There he stood, smiling, but not for long. He thought he had done a grand thing: In his hand, he held the dead lizard, in a Ziploc baggie. A strange, tragi-comic gesture of respect toward this unliving thing.
“Yes,” I said, agreeing with Kennedy, “go wash your hands.”
“I’m trying to,” he said mysteriously. He disappeared down the hallway, toward the bathroom.
A few minutes later, we heard the toilet flush.
Kennedy and I looked at each other.
She said, in a hushed voice: “Did he just … ?”
Without waiting for me to respond, she jumped off the couch to investigate, although no matter why the toilet had flushed, there was no going back.
But he hadn’t flushed the lizard; he had just used the bathroom himself. He had put the lizard, in its flimsy, transparent body bag, on a shelf in his bedroom.
“I want to keep it,” he said.
“I don’t think so,” I said.
“I want to keep it,” he repeated. “It’s so sad.”
I imagined the dead lizard rotting for years on his shelf, stinking up the house.
“Go get it and dump it in the woods,” I said.
Dutifully, he walked away, head down. At the edge of the far end of the yard, he opened the baggie and dropped the lizard into the tall grass. He slowly walked back and sat next to me on a patio chair.
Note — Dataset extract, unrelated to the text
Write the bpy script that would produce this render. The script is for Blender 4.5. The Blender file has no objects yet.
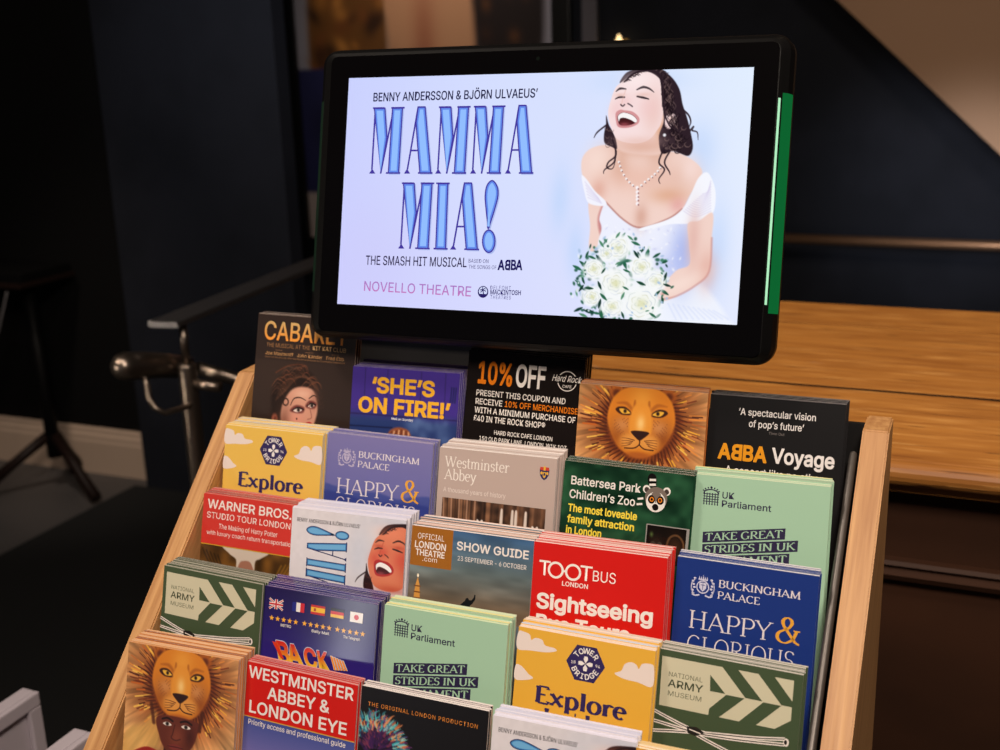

I thought about the many ways we lose our innocence as we grow up. Was this a moment he would remember forever? Or perhaps a moment that would impact him in ways he might not ever realize? I knew the sick knot he had in his stomach; I had one too. How could I help him to transform that feeling into something more manageable?
“How about if we learn about lizards?” I asked.
He agreed, and we went back inside. He chose a YouTube video about chameleons and cast it on the TV.
In slow motion, the exotic lizard crouched and launched its tongue out into space, snatching an insect off a branch.
To Kennedy, it was not a learning experience but a pure gross-out. “That’s awful,” she said.
“Do you feel some closure?” I asked Luke.
He nodded. “A little bit.”
I felt that I had accomplished something great as a parent. I had helped my son turn his mysterious grief into a quest for knowledge.
On second thought, I asked: “Do you know what closure means?”
“No,” he said.
But apparently it was OK. He had found another source of comfort and wisdom: The next suggested YouTube video, come what may.